As the US war machine rolled into Southern Iraq, Big Iron giant Sun Microsystems’ chairman, president and CEO, Scott McNealy got going on his first-ever visit to India. Even as many foreign business visitors cancelled their India visits citing the Iraq war, McNealy underlined the importance of the Indian market and mind share among developers for Sun Microsystems by going through with his visit.

The irrepressible McNealy, who can’t resist baiting Microsoft, continued in that vein throughout his India visit, while at the same time smartly making sales pitches for Sun. He wooed the government in Delhi, courted developers in Bangalore and waltzed with the cream of Indian industry in Mumbai.
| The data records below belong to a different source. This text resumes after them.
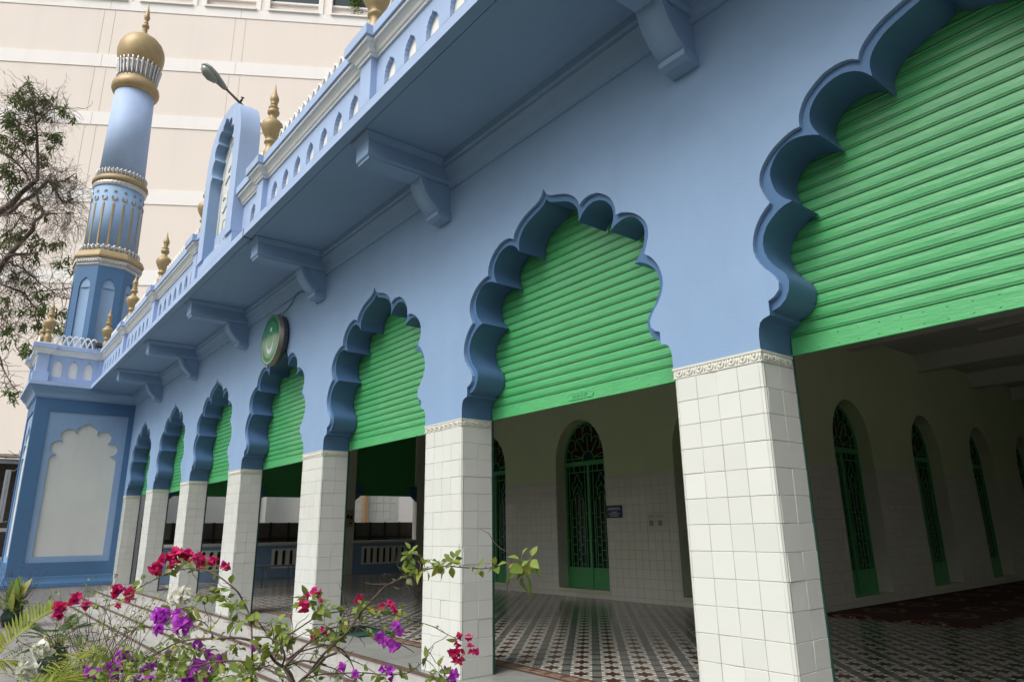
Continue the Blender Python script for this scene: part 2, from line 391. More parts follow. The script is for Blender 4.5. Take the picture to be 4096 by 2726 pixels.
def pillar_mesh(seed):
    rnd = random.Random(seed); mb = MB(); hw = W_/2-.006; core = MB()
    zt = 2.10; sz = .15
    tw = (2*hw-.036)/4; td = (DP-.018-.004)/2
    mb.cur = 1; mb.box(-hw, hw, .006, DP, 0, ZC); mb.cur = 0
    tiles(mb, lambda u, v, d: (u, .006-d, v), -hw+.018, 4, tw, 0, 14, sz, rnd)
    for sg in (1, -1): tiles(mb, lambda u, v, d: (sg*(hw+d), u, v), .024, 2, td, 0, 14, sz, rnd)
    # rounded corner trim tiles
    for sg in (1, -1):
        for j in range(14):
            z0, z1 = j*sz+.0018, (j+1)*sz-.0018; A = []; B = []; r = .024
            for k in range(6):
                a = PI/2*k/5; x = sg*(hw+.006-r+r*math.sin(a)); y = r-r*math.cos(a); A.append((x, y, z0)); B.append((x, y, z1))
            A = [(A[0][0], .006, z0)]+A+[(sg*hw, A[-1][1], z0)]; B = [(B[0][0], .006, z1)]+B+[(sg*hw, B[-1][1], z1)]
            mb.strip(A, B, True)
    return mb
def frieze_mesh():
    mb = MB(); hw = W_/2
    mb.box(-hw, hw, 0, DP, 2.103, 2.166)
    mb.box(-hw-.006, hw+.006, -.006, DP, 2.156, 2.1695); mb.box(-hw-.003, hw+.003, -.003, DP, 2.10, 2.108)
    def egg(fn, c):
        A = []; 
        for k in range(9):
            a = PI+PI*k/8; A.append(fn(c+.022*math.cos(a), 2.133+.020*math.sin(a), 0.002))
        A = [fn(c-.022, 2.152, .002)]+A+[fn(c+.022, 2.152, .002)]
        mb.tube(A, .0055, 5); mb.tube([fn(c, 2.148, .0), fn(c, 2.13, .004)], [.011, .005], 6)
        mb.tube([fn(c+.0385, 2.15, .0), fn(c+.0385, 2.112, .002)], [.007, .003], 5)
    for i in range(8): egg(lambda u, v, d: (u, -d, v), -hw+.045+i*.077)
    for sg in (1, -1):
        for i in range(4): egg(lambda u, v, d: (sg*(hw+d), u, v), .05+i*.077)
    return mb
def rail_mesh():
    mb = MB(); h = W_/2
    for sg in (1, -1):
        a, b = sorted((sg*h, sg*(h+.006))); mb.box(a, b, DP+.002, DP+.008, 0, ZC+.6)
        a, b = sorted((sg*(h-.03), sg*h)); mb.box(a, b, DP+.002, DP+.026, 0, ZC+.6)
    return mb
ORG['_z'] = Vector((0, 0, 0))
def local(mb, name, mats, x, parent):
    """build a mesh given around x=0 as a part standing at x"""
    o = mb.build(name, mats, None); o.parent = parent; org = ORG[parent.name]
    o.location = Vector((x, 0, 0))-(org if parent is mosque else Vector((0, 0, 0))); return o
pm = [pillar_mesh(s).build('pillar', [M['tile'], M['grout']]) for s in (1, 2, 3)]
fm = frieze_mesh().build('frieze', [M['frieze']]); rm = rail_mesh().build('guide_rail', [M['guide']])
tmp = pm[1:]
for i, x in enumerate(PXA):
    src = pm[i % 3]
    o = src if i == 0 else bpy.data.objects.new('pillar', src.data)
    if i: COL.objects.link(o)
    o.parent = mosque; o.location = Vector((x, 0, 0))-ORG[mosque.name]
    for q in (fm, rm):
        c = q if i == 0 else q.copy()
        if i: COL.objects.link(c)
        c.parent = o; c.location = (0, 0, 0)
for t in tmp: bpy.data.objects.remove(t)
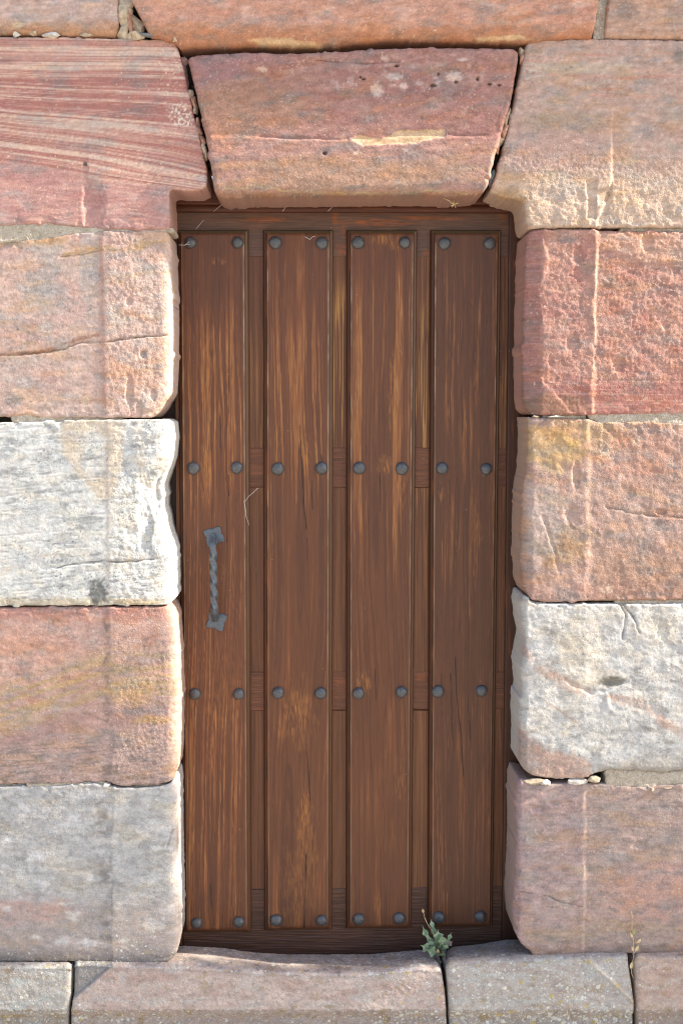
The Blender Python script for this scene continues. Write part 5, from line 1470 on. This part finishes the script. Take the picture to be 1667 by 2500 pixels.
# ------------------------------------------------------------------ unseen blocker added past the wall's right end: a leafy branch shading the foot
def added_shade_tree():
    rs = np.random.RandomState(5)
    t = empty("added_shade_tree", (7.4, -1.3, 0), "tree beyond the right end of the wall with a long leafy branch", "added_shade_tree")
    bark = simple("bark", (0.13, 0.10, 0.075), 0.9, 0, 0.2, 30.0, 0.4, 0.9, 0.02)
    lm = leafmat("tree_leaf", ((0.06, 0.10, 0.035), (0.09, 0.13, 0.05)))
    def limb(pts, r0, r1):
        v = []; f = []; n = 10; pts = [Vector(p) for p in pts]
        for i, p in enumerate(pts):
            d = (pts[min(i + 1, len(pts) - 1)] - pts[max(i - 1, 0)]).normalized()
            a = d.cross(Vector((0.3, 1, 0.1))).normalized(); b = d.cross(a); r = r0 + (r1 - r0) * i / (len(pts) - 1)
            for k in range(n):
                q = 2 * math.pi * k / n
                v.append(p + a * math.cos(q) * r + b * math.sin(q) * r)
        for i in range(len(pts) - 1):
            for k in range(n):
                a, b = i * n + k, i * n + (k + 1) % n
                f.append((a, b, b + n, a + n))
        return v, f
    v, f = limb([(7.4, -1.3, -0.1), (7.42, -1.28, 1.0), (7.36, -1.2, 2.2), (7.2, -1.0, 3.2), (7.05, -0.8, 3.9)], 0.17, 0.08)
    v2, f2 = limb([(7.1, -0.85, 3.7), (6.6, -0.55, 4.0), (5.8, -0.44, 4.0), (5.0, -0.42, 3.9), (4.2, -0.43, 3.75), (3.7, -0.43, 3.6)], 0.055, 0.008)
    f = f + [tuple(len(v) + k for k in q) for q in f2]; v = v + v2
    pyd("added_trunk", v, f, bark, t, True)
    V_ = []; F_ = []
    n = 620
    for i in range(n + 500):
        if i < n:
            ph = rs.uniform(-1, 1); th = rs.uniform(0, 2 * math.pi); rr = math.sqrt(rs.rand())
            c = np.array((5.05 + 1.75 * ph, -0.43 + 0.075 * rr * math.cos(th), 3.88 + 0.52 * rr * math.sin(th) + 0.06 * math.sin(ph * 7)))
        else:
            d = rs.normal(size=3); d /= np.linalg.norm(d)
            c = np.array((7.3, -1.6, 4.7)) + d * np.array((0.8, 0.8, 0.7)) * rs.rand() ** 0.4
        a = rs.normal(size=3); a /= np.linalg.norm(a); b = np.cross(a, rs.normal(size=3)); b /= np.linalg.norm(b)
        L = rs.uniform(0.05, 0.085); w_ = L * 0.55
        k = len(V_)
        V_ += [c - a * L / 2, c + b * w_ / 2, c + a * L / 2, c - b * w_ / 2]; F_.append((k, k + 1, k + 2, k + 3))
    pyd("added_crown", V_, F_, lm, t)
tree()

# ------------------------------------------------------------------ ground
def ground():
    m, t, b = newmat("sandy_ground")
    pos = N(t, "ShaderNodeNewGeometry").outputs["Position"]
    n1 = N(t, "ShaderNodeTexNoise", Scale=6.0, Detail=8.0, Roughness=0.65); t.links.new(pos, n1.inputs["Vector"])
    n2 = N(t, "ShaderNodeTexNoise", Scale=140.0, Detail=4.0); t.links.new(pos, n2.inputs["Vector"])
    c = mixc(t, rng(t, n1.outputs[0], 0.35, 0.65, 0, 1), (0.31, 0.285, 0.25), (0.39, 0.36, 0.32))
    c = mixc(t, 1.0, c, rng(t, n2.outputs[0], 0.3, 0.7, 0.75, 1.2, False), 'MULTIPLY')
    t.links.new(c, b.inputs["Base Color"]); b.inputs["Roughness"].default_value = 0.95
    t.links.new(bump(t, n2.outputs[0], 0.6, 0.006), b.inputs["Normal"])
    s = 400.0
    v = []; f = []; n = 40
    xs = [s * math.copysign(abs(q) ** 3, q) for q in np.linspace(-1, 1, n + 1)]
    for yv in xs:
        for xv in xs: v.append((xv, yv, 0.004 * math.sin(xv * 1.3) * math.cos(yv * 1.7) - 0.004))
    for i in range(n):
        for j in range(n):
            a = i * (n + 1) + j
            f.append((a, a + 1, a + n + 2, a + n + 1))
    o = pyd("ground", v, f, m, None, True)
    tag(o, "pale sandy ground in front of the wall", "ground", None, "structure")
ground()
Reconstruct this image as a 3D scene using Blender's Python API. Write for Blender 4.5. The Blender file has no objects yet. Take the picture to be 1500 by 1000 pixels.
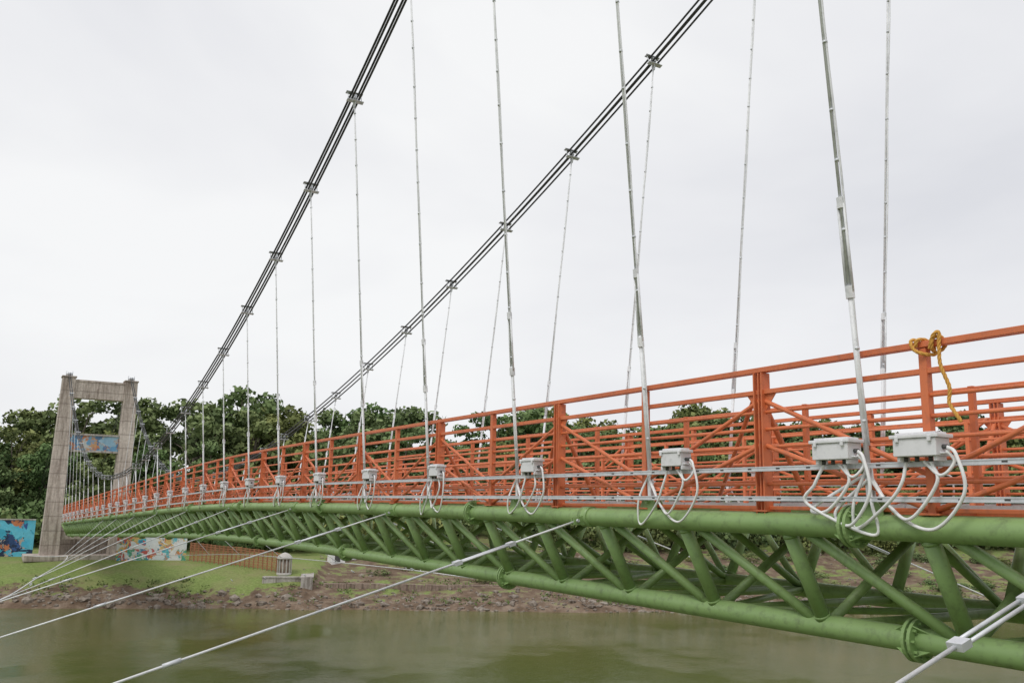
import bpy, math, random
import numpy as np
from mathutils import Vector, Matrix
random.seed(7); rng=np.random.default_rng(7)
scn=bpy.context.scene
scn.view_settings.view_transform='Standard'
try: scn.view_settings.look='None'
except Exception: pass
scn.view_settings.exposure=0
H0=8.0   # height of the eye above the water (world z = H0 + z relative to the eye)

# ------------------------------------------------------------------ materials
def mat(name):
    m=bpy.data.materials.new(name); m.use_nodes=True
    nt=m.node_tree; b=nt.nodes["Principled BSDF"]
    return m,nt,b
def N(nt,t,**k):
    n=nt.nodes.new(t)
    for a,v in k.items(): setattr(n,a,v)
    return n
def ramp(nt,src,stops,interp='LINEAR'):
    r=N(nt,'ShaderNodeValToRGB'); r.color_ramp.interpolation=interp
    e=r.color_ramp.elements
    e[0].position=stops[0][0]; e[0].color=(*stops[0][1],1)
    e[1].position=stops[-1][0]; e[1].color=(*stops[-1][1],1)
    for p,c in stops[1:-1]:
        x=e.new(p); x.color=(*c,1)
    nt.links.new(src,r.inputs[0]); return r
def noise(nt,scale,detail=4,vec=None,rough=.55,dist=0):
    n=N(nt,'ShaderNodeTexNoise'); n.inputs['Scale'].default_value=scale
    n.inputs['Detail'].default_value=detail; n.inputs['Roughness'].default_value=rough
    n.inputs['Distortion'].default_value=dist
    if vec is not None: nt.links.new(vec,n.inputs['Vector'])
    return n
def objco(nt,scale=None):
    t=N(nt,'ShaderNodeTexCoord')
    if scale is None: return t.outputs['Object']
    mp=N(nt,'ShaderNodeMapping'); mp.inputs['Scale'].default_value=scale
    nt.links.new(t.outputs['Object'],mp.inputs['Vector']); return mp.outputs['Vector']
def mix(nt,fac,a,b,mode='MIX'):
    m=N(nt,'ShaderNodeMix'); m.data_type='RGBA'; m.blend_type=mode
    for s,v in ((m.inputs[0],fac),(m.inputs[6],a),(m.inputs[7],b)):
        if isinstance(v,(int,float)): s.default_value=v
        elif isinstance(v,tuple): s.default_value=(*v,1)
        else: nt.links.new(v,s)
    return m.outputs[2]
def bump(nt,b,h,strength,dist):
    bp=N(nt,'ShaderNodeBump'); bp.inputs['Strength'].default_value=strength
    bp.inputs['Distance'].default_value=dist
    nt.links.new(h,bp.inputs['Height']); nt.links.new(bp.outputs[0],b.inputs['Normal'])
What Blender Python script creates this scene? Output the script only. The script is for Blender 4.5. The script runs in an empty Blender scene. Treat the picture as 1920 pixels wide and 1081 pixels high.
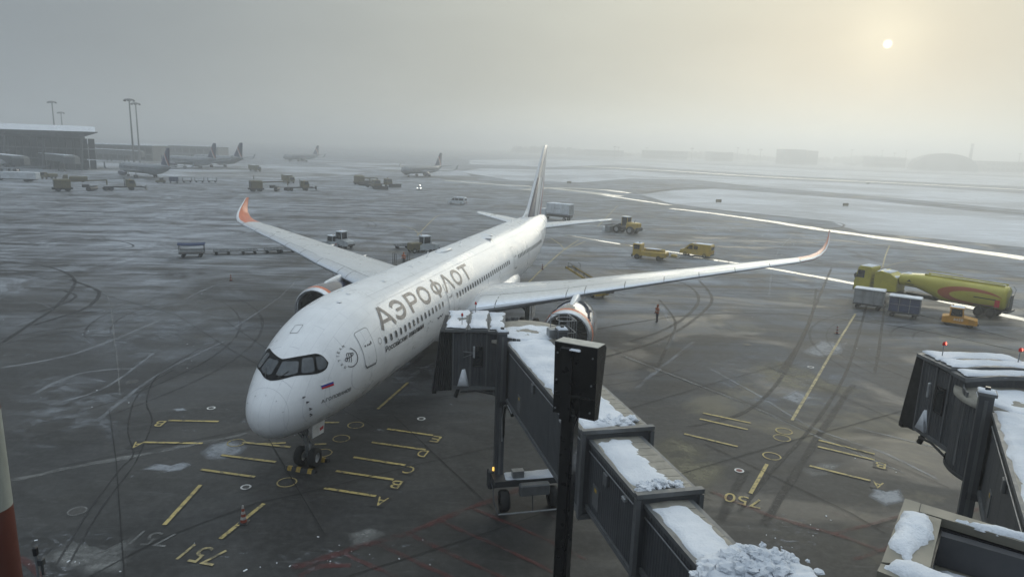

In Delhi, McNealy also announced a mega donation of $300 million in kind to Indian educational institutions, a strategy that Microsoft’s Bill Gates has already used in India.

But more than Microsoft, what everyone seemed to be interested in was Sun’s Linux strategy, which is allegedly pretty much going nowhere, what with Linux increasingly becoming more and more robust and reliable and poaching on RISC-UNIX server territory. But McNealy vehemently disagreed with any such suggestion.

The Sun pasha compared Linux to a piston in a car engine, and said that as a systems company, Sun was engaged in selling the complete car, which included the piston, and not just the piston itself—Sun’s enterprise offerings could include Linux as a part of the solution. And when Indian journalists kept trying to catch him on Linux, he ended the debate by saying, “I don’t know why you are getting so fixated on a piston [Linux]. We sell cars [Solaris-SPARC], a guy buying a car isn’t going to start looking at the piston.”

He also reminded Indian users that with over 15,000 applications written for the Sun Solaris platform, Linux and other OSes had a long way to go before they caught up.

McNealy also spoke of Sun’s foray into thin-client desktops, which he saw as a viable alternative to Microsoft architecture. “We have a desktop stack coming out with Mad Hatter. We’ll have Mozilla, Evolution, StarOffice...it will be a complete thin desktop,” he explained.

And for anyone who felt that the thin-client was a dead horse, McNealy firmly said, “The thin client isn’t dead. I never said that it would take off by a particular date.” He explained that he didn’t make predictions and just pointed towards where technology was headed.

Intel’s 64-bit processor Itanium also came in for some McNealy-bashing. He claimed that Intel had no real-world implementations of Itanium, except in Intel labs and in some environments that needed high performance computing. “An incredible disaster from a very credible company,” was McNealy’s take on Itanium.

Replying to a question on whether Sun would diversify away from Big Irons, McNealy said there was no chance of that happening. “We are focused on servers, that’s what we do best and we are not going to get into businesses that are not part of our core competency.”

But while he went ballistic against Microsoft and Itanium, he deftly avoided any wisecracks on the recent case filed in a US court by an ex-Sun employee who claimed damages because he felt that Sun favoured Indian employees. McNealy said that Sun felt that there was no truth in any such allegation. Careful not to say anything that could be used as fodder in any such case, when asked about how he saw his Indian partners vis-à-vis others, he explained, “I’m not going to play favourites. We like all our partners. Our Indian partners are great but so are our partners elsewhere.”